_Task details_
Return, exactly as written, every line from the first line of the data below through the line that contains "bell(G(-5.80, 5.85, 2.80), 1.15, 'dark".

+ + + + +

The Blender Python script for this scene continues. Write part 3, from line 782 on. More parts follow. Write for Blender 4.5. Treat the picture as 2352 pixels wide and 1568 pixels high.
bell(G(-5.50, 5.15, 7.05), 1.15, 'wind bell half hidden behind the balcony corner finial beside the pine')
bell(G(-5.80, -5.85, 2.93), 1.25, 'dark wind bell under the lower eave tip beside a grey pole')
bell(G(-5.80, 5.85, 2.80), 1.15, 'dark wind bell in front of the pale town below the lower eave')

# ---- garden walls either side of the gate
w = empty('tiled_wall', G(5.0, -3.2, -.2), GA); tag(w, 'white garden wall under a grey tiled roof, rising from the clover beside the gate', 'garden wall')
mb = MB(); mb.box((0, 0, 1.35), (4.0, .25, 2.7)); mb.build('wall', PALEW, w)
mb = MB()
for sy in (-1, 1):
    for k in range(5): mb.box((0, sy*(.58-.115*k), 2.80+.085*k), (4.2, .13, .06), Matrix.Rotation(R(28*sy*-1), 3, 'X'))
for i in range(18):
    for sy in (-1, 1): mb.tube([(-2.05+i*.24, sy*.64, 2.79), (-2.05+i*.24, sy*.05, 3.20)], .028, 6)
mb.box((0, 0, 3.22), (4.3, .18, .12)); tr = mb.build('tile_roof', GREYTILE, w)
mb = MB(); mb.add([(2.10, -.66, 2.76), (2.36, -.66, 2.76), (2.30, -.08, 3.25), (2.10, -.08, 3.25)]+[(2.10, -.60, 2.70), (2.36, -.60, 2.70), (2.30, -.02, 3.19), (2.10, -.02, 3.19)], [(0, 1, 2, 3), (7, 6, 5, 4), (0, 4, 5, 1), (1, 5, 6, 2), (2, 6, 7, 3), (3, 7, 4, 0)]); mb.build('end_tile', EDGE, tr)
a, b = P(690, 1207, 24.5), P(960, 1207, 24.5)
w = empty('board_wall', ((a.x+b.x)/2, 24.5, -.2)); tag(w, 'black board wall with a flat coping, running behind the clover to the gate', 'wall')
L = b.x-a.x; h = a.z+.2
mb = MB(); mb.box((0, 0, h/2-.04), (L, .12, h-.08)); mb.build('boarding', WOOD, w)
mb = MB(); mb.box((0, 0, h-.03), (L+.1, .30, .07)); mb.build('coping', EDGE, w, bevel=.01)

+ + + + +

_Exercise solution_
The Blender Python script for this scene continues. Write part 3, from line 782 on. More parts follow. Write for Blender 4.5. Treat the picture as 2352 pixels wide and 1568 pixels high.
bell(G(-5.50, 5.15, 7.05), 1.15, 'wind bell half hidden behind the balcony corner finial beside the pine')
bell(G(-5.80, -5.85, 2.93), 1.25, 'dark wind bell under the lower eave tip beside a grey pole')
bell(G(-5.80, 5.85, 2.80), 1.15, 'dark wind bell in front of the pale town below the lower eave')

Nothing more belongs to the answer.